3-6. Мне кажется, может быть, я придумываю и невольно ошибаюсь, но с этим уже ничего не поделаешь, что я всегда любил всю Ахматову. Почти все пишущие о ней подчеркивают, что у Ахматовой не было ученического периода, что с первых же опубликованных стихотворений она заявила себя как мастер, как автор незаменимых и вечных слов. Этим она тоже отличается от других великих поэтов. В сравнении с ними, может быть, кроме Тютчева, у нее ведь просто мало написанных стихов и каждое стихотворение шедевр и чудо. Конечно, если специально открыть и полистать полное собрание, то отыщется десяток стихотворений, которые не захочется перечитывать, мимо которых всегда проходил, не задерживаясь на них, но поэтому я и не могу их назвать. Как все люди на земле, Анна Андреевна с годами менялась, росла, становилась мудрее, и мне, наверное, сейчас ее поздняя лирика, "Северные элегии", например, не то что "ближе", но сочувственнее, что ли, нужнее, но, в общем-то, я читаю и перечитываю ее "без дат". Мне почему-то кажется, что она и сама так хотела "без дат". Литературоведы могут делить ее творчество на "раннее" и "позднее", и, наверное, в этом будет какой-то смысл, вероятно, с годами ее лирика становилась философичнее, историчнее, и это можно будет доказать примерами, но мне как читателю Ахматовой (в отличие от меня же как читателя Пушкина, Блока, Пастернака, Цветаевой, да почти всех других поэтов) это неважно и ненужно, потому что уже в 12-м году было написано "Помолись о нищей, о потерянной…", а в 13-м "Вижу выцветший флаг над таможней…", а в 15-м "Нам свежесть слов и чувства простоту…", а в 16-м "Прозрачная ложится пелена…", а в 22-м "Не с теми я, кто бросил землю…", а в 24-м "Когда я ночью жду ее прихода…" и все даты я высмотрел только сейчас, потому что все эти стихи написаны одной Ахматовой, одним почерком, в одном духовном возрасте. Как это так не знаю, говорил же: чудо.
До "Поэмы без героя" я, откровенно говоря, еще не дорос. Может быть, дорасту. Хочется. Чувствую, что это вершина ахматовского творчества, вершина ее духовного и поэтического восхождения. Но читать тяжело, пока еще мне приходится читать ее "с комментариями", а так читать любимые стихи нельзя. Кроме всего, я не уверен, что я читал окончательный вариант. В конце концов, это не так важно, потому что гениальные места есть во всех читаных вариантах, но немножко обидно, потому что хочется прочесть так, как ей хотелось быть прочитанной. Но, может быть, в этой гениальной поэме, я это очень осторожно говорю, с полной готовностью увериться в противном и отказаться от своих слов, есть какой-то авторский "просчет", мешающий мне, не просто любящему, но и культурному, квалифицированному читателю, принять ее сразу и безоговорочно.

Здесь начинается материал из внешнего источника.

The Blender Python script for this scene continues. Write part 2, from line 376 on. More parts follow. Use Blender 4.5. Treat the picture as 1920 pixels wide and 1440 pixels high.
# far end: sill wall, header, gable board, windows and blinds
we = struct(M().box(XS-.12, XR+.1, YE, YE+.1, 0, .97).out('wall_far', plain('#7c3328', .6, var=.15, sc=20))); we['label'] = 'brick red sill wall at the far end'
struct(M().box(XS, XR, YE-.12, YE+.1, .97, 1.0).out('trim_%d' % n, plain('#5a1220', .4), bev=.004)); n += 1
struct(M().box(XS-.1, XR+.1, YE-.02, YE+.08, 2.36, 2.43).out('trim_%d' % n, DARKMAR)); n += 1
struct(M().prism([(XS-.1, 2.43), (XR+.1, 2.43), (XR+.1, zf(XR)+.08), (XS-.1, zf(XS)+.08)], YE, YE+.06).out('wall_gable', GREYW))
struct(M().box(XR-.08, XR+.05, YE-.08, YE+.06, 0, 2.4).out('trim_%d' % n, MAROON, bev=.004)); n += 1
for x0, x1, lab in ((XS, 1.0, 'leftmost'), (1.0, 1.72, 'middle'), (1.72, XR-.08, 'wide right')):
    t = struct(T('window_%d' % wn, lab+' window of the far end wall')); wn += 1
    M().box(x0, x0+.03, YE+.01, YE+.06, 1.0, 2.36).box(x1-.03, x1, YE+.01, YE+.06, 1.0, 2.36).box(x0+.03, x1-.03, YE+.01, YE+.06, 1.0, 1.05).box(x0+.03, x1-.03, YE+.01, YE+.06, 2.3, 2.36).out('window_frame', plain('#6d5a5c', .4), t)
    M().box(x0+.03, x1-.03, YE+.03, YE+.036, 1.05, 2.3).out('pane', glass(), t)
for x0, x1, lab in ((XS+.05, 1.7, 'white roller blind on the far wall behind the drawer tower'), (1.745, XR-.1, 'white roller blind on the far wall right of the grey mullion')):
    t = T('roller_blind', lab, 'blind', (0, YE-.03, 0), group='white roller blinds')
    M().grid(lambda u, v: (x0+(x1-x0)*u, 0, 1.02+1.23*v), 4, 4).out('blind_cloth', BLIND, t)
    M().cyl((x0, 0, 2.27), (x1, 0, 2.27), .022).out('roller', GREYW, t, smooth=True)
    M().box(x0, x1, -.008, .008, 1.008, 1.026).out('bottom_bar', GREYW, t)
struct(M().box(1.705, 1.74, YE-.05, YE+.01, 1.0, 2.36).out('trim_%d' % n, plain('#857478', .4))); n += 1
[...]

7-9. Я не знаю и половины всех посвященных Ахматовой стихотворений, я не знаю, вероятно, и четверти всех написанных о ней литературоведческих работ, я не знаю и одной десятой всех воспоминаний об Ахматовой. Из известных мне литературных работ мне было интересно читать Эйхенбаума и Жирмунского, то немногое и разрозненное, что писала о ней Лидия Гинзбург, из более поздних работ замечательный, по-моему, "литературный портрет" Добина. Из воспоминаний, по-моему, особняком и вне всяких сравнений великая книга Лидии Чуковской. После нее всего остального можно, наверное, и не читать. Но, поскольку книга эта вряд ли в скором времени станет книгой для читателей, которую всегда можно взять в руки для того, чтобы перечитать, из того, что перечитывать можно, я с удовольствием перечитываю воспоминания Виленкина и не с таким уж удовольствием, но с интересом Ильиной. Да, наверное, все-таки напрасно я забыл Павловского: он по-прежнему любит Ахматову.
Никогда не любил блоковского посвящения Ахматовой: насколько лучше ее ответ правдивее, точнее. Простите меня, но опубликованные стихи Тарковского из ахматовского цикла кажутся мне холодными и "не доходят" до меня. Самым лучшим, что было посвящено Ахматовой в поэзии, считаю все посвященные ей стихи Цветаевой и стихотворение Пастернака. Из известных мне стихотворений на смерть Ахматовой очень люблю стихотворение Самойлова и гораздо меньше, но тоже люблю Смелякова.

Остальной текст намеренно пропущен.